Hoana Hadfield, seorang peserta protes dari Wellington, mengungkapkan, “Saya di sini untuk cucu-cucu saya, anak-anak saya, dan untuk anak-anak mereka.” Ini adalah pertama kalinya ia ikut serta dalam protes, yang menunjukkan betapa pentingnya perjuangan ini tidak hanya untuk generasi sekarang, tetapi juga untuk masa depan masyarakat Maori. Pesan yang disampaikan melalui protes ini adalah tentang pentingnya persatuan dan solidaritas di antara masyarakat adat, yang berjuang untuk mempertahankan hak-hak mereka atas tanah, budaya, dan pengakuan yang telah dijamin melalui perjanjian bersejarah.

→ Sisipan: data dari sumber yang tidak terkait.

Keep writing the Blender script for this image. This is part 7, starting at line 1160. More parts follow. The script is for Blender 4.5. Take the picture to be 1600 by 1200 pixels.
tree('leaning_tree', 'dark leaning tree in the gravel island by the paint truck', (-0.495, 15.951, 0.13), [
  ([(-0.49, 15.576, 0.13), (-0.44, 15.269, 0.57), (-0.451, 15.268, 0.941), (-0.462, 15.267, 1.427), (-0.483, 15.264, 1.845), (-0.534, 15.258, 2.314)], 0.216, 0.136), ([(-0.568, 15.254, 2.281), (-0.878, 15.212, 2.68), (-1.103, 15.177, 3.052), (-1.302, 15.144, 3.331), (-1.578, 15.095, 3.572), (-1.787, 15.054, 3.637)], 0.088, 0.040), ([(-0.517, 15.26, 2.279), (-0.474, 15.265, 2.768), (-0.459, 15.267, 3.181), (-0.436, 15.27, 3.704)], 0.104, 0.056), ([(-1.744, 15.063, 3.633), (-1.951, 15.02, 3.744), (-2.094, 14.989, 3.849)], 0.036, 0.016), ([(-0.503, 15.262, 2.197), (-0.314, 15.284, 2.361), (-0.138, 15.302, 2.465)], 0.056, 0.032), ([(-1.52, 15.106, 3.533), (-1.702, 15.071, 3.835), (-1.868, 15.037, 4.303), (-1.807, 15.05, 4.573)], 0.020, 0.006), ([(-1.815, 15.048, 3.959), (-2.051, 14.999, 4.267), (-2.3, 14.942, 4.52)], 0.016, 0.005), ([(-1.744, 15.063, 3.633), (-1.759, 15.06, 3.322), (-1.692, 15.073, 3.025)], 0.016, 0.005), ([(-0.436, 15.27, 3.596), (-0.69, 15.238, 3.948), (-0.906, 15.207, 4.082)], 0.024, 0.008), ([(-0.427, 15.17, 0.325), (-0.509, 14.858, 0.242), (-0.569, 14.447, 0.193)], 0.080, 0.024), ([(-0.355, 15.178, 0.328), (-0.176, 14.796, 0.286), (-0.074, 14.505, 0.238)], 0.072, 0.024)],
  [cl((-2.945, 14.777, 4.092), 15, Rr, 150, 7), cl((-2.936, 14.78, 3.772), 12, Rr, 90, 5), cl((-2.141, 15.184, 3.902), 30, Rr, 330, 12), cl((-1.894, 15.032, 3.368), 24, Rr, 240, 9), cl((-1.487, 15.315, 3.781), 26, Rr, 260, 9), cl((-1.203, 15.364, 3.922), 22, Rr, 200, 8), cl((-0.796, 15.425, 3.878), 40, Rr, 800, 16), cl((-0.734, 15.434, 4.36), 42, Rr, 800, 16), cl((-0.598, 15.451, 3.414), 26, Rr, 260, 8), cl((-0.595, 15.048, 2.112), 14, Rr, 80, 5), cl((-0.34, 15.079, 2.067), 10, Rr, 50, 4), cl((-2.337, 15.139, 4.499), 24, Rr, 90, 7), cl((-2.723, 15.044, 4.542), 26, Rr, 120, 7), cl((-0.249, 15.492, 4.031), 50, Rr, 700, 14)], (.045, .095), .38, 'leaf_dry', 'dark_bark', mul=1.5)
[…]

Protes ini tidak hanya berfungsi sebagai bentuk penolakan terhadap RUU Prinsip Perjanjian, tetapi juga sebagai simbol perlawanan terhadap ketidakadilan yang dirasakan oleh masyarakat Maori selama bertahun-tahun. Melalui aksi ini, mereka menunjukkan bahwa mereka tidak akan diam saja dalam menghadapi ancaman terhadap hak-hak mereka, dan mereka siap untuk terus memperjuangkan keadilan dan pengakuan yang seharusnya mereka dapatkan. Dalam konteks yang lebih luas, protes ini juga menjadi simbol persatuan dan solidaritas antara masyarakat Maori dan pendukung hak-hak masyarakat adat di Selandia Baru. Dalam menghadapi tantangan besar ini, banyak yang berharap agar suara mereka dapat didengar oleh pemerintah dan legislatif, serta agar perubahan yang lebih adil dan setara dapat diwujudkan di masa depan.